The story is a nice fit with the art, as Todd Dezago creates a Looter story that’s light-hearted without crossing over into camp.  Looter’s plan in this issue makes perfect sense in a world populated with dozens of low-level supervillains with specific gimmicks.  I could see Marvel villains framing each other for their crimes all of the time, actually.  If you’re smart enough to steal everyone else’s gimmick, why not use it when you’re on a crime spree?  The ending of the issue, which reveals that the Looter isn’t totally nuts because SHIELD also wants to study the meteors he’s always obsessed with (when written in-character) is also a clever way to redeem the character a bit.  However, I do have to wonder about Dezago’s choice to have Looter kidnap Spider-Man and drag his unconscious body to his lair.  I get that this sets up Looter stealing Spider-Man’s web-shooters, but a) the stolen web-shooters barely play a role in the story, and b) not once does Spider-Man wonder if Looter looked under his mask during the hour he was unconscious.  That’s a pretty glaring omission in an otherwise sharp issue.


evanmcb said...

I think the Waid/Wieringo pairing was going to be on Friendly Neighborhood Spider-Man when that title launched, but it could be that Waid dropped out both times.

Matt said...

Prior to this issue, I only knew Wieringo from the Rogue limited series, and I'm not sure I'd ever heard of DeZago. But they won me over in short order. Of all the creative teams on Spider-Man around this time, they were usually my favorite. As I understand it, they were best friends in real life, and you can almost see that on the page, as their work together really clicked.

I haven't read any of these issues since they first came out, so I really look forward to revisiting them here!

Also, regarding Lobdell and Madureira -- that would indeed have been an interesting move, considering they produced one of the best single-issue Spidey comics of the era in Uncanny during "Zero Tolerance". I would've loved to have seen them tackle Spidey on an ongoing basis.

Anonymous said...

I know Joe loves Spidey and cites him as what first got him into comics; I guess that issue from Uncanny that he did was Scott throwing him a bone and finally letting him draw Spidey before he left to form Cliffhanger, and giving him his own Spidey book (albeit for 3 issues) was how Marvel enticed him back to comics. I think Scott and Joe would have been better on Spidey since I think Joe would have had more incentive to meet deadlines and Spidey lends itself more to the smaller, character driven issues that Scott is best at.
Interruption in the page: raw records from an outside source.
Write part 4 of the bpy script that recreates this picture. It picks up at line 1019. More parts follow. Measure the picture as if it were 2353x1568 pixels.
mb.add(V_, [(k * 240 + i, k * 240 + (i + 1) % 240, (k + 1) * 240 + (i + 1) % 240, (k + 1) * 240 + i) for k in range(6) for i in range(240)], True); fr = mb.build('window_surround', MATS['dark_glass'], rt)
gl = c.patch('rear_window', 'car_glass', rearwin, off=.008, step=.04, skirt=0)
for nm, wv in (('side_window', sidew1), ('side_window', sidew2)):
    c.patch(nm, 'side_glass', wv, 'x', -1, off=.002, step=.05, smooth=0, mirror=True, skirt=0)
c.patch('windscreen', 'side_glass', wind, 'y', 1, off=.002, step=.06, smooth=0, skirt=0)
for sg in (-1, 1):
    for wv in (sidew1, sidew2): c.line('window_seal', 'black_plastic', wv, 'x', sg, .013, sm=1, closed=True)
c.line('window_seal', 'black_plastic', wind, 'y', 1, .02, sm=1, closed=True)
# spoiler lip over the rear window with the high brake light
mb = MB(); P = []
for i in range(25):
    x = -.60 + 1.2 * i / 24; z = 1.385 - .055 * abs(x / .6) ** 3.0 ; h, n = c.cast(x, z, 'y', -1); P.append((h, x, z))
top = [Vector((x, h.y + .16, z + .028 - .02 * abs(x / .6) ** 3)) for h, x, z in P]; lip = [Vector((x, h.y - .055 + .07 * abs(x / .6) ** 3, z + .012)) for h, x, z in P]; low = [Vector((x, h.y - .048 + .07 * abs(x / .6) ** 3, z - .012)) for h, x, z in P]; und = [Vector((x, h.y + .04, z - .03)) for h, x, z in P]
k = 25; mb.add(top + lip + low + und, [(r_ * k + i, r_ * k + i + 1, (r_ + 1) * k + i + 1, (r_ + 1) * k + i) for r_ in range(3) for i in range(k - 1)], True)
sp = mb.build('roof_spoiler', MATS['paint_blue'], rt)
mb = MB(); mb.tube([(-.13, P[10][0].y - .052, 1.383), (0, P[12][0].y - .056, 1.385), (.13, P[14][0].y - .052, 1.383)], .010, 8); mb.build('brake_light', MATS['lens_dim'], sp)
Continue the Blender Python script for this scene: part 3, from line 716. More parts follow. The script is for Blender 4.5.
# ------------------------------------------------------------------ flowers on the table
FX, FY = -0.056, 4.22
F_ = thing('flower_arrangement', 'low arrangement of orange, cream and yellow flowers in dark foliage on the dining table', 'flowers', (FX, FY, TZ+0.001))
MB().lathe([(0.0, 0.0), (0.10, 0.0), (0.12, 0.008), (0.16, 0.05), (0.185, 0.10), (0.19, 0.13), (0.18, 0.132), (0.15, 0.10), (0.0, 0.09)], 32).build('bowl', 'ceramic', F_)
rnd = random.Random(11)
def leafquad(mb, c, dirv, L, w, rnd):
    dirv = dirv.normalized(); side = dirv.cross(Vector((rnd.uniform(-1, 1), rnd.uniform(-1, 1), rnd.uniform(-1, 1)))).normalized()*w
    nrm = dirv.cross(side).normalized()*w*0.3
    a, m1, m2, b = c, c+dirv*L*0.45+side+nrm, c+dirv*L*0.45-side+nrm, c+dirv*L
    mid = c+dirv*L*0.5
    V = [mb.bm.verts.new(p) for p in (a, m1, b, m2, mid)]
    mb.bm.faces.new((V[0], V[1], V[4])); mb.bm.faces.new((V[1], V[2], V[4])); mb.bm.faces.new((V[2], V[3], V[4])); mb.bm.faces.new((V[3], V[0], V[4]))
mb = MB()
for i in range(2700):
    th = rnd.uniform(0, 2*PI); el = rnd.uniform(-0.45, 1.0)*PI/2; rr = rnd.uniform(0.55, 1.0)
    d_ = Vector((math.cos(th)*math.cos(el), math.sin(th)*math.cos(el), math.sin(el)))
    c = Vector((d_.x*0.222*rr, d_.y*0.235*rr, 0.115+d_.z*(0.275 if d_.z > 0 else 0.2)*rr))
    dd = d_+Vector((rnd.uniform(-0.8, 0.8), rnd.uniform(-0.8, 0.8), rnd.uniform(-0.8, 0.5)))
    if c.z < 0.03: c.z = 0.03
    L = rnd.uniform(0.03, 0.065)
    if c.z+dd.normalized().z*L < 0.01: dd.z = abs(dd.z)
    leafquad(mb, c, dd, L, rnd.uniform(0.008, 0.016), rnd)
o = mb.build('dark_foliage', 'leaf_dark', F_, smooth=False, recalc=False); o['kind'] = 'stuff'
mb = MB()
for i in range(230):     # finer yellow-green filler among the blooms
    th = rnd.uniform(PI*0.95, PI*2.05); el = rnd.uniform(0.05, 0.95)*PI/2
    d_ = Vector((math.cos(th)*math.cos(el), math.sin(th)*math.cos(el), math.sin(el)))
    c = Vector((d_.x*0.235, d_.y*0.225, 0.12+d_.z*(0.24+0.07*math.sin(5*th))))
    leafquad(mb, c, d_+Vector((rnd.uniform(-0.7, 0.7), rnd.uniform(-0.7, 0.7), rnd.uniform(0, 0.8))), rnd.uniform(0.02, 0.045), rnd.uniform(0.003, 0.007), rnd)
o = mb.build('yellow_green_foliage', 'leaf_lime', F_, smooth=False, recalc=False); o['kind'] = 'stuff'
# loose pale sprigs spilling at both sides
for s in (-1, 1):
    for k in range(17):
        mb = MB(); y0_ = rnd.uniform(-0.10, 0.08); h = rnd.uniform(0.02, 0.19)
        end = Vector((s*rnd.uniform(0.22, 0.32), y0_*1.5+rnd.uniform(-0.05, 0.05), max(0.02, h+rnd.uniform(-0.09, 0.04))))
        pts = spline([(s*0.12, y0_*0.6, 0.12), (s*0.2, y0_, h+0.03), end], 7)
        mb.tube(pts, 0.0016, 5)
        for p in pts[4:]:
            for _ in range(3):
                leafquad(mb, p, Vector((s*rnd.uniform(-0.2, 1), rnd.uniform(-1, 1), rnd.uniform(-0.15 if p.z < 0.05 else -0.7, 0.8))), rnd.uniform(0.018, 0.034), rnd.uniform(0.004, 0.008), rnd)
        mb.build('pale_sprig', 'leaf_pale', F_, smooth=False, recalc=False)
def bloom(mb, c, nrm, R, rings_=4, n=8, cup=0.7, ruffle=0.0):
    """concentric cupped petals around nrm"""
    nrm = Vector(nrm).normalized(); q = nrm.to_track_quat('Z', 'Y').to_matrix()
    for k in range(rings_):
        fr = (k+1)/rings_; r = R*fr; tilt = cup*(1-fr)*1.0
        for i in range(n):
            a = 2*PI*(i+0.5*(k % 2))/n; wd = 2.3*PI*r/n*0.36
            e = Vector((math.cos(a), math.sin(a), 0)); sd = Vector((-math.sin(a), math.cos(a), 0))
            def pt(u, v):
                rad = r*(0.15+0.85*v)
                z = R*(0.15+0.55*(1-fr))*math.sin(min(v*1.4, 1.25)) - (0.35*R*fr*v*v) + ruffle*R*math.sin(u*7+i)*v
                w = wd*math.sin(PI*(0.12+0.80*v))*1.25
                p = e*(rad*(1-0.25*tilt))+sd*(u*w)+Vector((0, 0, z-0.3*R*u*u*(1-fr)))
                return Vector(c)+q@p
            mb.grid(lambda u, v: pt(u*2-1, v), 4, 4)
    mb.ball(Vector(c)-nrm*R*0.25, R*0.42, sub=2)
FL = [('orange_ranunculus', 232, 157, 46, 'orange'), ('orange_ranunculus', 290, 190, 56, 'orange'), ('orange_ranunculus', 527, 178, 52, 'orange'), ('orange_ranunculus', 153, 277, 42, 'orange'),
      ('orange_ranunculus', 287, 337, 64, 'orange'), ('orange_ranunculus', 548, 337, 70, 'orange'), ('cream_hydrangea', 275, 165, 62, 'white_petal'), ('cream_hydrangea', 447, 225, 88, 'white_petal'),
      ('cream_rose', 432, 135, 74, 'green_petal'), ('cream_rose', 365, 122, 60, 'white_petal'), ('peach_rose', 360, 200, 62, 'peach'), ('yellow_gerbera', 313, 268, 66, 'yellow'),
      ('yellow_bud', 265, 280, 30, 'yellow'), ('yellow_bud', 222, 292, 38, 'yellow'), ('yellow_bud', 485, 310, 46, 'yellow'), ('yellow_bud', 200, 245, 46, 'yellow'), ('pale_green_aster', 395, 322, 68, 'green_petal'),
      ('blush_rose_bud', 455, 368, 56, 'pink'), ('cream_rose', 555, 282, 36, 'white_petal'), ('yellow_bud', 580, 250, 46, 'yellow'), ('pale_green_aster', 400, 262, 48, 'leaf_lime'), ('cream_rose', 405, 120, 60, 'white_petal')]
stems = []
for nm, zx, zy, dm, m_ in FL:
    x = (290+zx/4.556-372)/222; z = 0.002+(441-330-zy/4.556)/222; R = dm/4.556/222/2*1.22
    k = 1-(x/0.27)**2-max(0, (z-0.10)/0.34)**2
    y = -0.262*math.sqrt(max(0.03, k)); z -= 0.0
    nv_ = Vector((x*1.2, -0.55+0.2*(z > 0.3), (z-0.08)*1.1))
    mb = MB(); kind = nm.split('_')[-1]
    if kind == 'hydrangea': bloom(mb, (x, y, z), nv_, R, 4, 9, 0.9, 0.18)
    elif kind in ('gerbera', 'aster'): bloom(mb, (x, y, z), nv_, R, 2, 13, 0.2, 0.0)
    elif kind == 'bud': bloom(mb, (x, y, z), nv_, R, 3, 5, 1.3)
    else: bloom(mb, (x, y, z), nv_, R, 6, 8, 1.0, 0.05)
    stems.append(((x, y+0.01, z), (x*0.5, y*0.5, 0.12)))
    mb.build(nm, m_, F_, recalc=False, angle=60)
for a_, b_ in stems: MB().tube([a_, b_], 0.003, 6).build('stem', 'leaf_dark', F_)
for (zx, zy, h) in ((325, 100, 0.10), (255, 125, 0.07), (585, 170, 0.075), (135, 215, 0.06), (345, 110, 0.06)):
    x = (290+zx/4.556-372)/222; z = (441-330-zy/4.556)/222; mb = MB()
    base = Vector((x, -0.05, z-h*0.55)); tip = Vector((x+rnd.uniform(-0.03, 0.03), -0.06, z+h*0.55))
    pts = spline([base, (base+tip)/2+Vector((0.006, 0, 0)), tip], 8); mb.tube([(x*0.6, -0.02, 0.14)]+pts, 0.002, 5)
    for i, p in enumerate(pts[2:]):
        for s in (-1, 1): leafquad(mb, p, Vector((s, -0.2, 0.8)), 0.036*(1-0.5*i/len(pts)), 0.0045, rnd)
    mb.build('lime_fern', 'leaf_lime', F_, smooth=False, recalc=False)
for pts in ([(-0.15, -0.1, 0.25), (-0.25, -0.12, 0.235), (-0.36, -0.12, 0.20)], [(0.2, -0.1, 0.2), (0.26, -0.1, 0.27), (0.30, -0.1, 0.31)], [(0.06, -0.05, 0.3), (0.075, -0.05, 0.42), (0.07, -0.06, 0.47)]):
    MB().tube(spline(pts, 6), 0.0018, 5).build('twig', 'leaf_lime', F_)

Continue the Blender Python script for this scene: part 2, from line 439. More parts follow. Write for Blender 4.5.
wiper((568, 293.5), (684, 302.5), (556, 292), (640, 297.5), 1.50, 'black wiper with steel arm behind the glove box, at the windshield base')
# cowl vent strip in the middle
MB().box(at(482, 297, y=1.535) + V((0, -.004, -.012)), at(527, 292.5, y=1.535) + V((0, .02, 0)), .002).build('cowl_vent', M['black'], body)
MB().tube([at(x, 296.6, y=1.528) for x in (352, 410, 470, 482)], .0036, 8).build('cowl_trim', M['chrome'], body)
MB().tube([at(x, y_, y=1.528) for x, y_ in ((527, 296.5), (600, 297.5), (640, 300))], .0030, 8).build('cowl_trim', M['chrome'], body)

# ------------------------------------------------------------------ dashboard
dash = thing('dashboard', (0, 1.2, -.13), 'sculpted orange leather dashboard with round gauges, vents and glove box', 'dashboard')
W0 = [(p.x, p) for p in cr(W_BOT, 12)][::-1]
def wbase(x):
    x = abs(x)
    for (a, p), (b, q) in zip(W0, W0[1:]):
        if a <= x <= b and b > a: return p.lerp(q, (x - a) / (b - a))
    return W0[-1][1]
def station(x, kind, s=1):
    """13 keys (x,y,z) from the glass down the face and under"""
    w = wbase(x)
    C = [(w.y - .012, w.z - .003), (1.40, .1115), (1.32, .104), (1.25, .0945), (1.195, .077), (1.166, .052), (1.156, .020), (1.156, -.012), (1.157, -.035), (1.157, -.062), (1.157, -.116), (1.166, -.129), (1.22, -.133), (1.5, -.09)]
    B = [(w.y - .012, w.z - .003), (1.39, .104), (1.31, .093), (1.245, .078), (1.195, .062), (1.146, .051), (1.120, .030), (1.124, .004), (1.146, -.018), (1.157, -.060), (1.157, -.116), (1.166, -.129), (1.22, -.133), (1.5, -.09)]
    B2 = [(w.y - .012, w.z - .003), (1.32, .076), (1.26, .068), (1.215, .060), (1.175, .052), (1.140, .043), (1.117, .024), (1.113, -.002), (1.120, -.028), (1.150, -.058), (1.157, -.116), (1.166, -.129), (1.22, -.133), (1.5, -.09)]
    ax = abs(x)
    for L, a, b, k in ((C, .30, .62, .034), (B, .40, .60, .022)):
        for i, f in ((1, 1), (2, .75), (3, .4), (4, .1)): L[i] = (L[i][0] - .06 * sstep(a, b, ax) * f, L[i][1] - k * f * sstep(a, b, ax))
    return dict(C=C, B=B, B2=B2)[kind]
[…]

As to Wieringo - I recently got into this run because a) I love his art and b) I love Ben Reilly so this was a win-win for me. While I am a big fan of Ben's Spidey costume overall, I have to agree that Wieringo does the best job of selling it.

Anonymous said...

The Dezago/Wieringo run was just plain fun.
I liked it far better than what the other Spider-titles were doing at this point.

Dezago had just left Spectacular before this point, I believe. It wasn't a very long stint.
I enjoyed it, though, due to Dezago seeming to bring back forgotten 1970s characters.
So, I followed him to Sensational.

It wasn't until DeMatteis returned to Spectacular that I had interest in any other Spider books.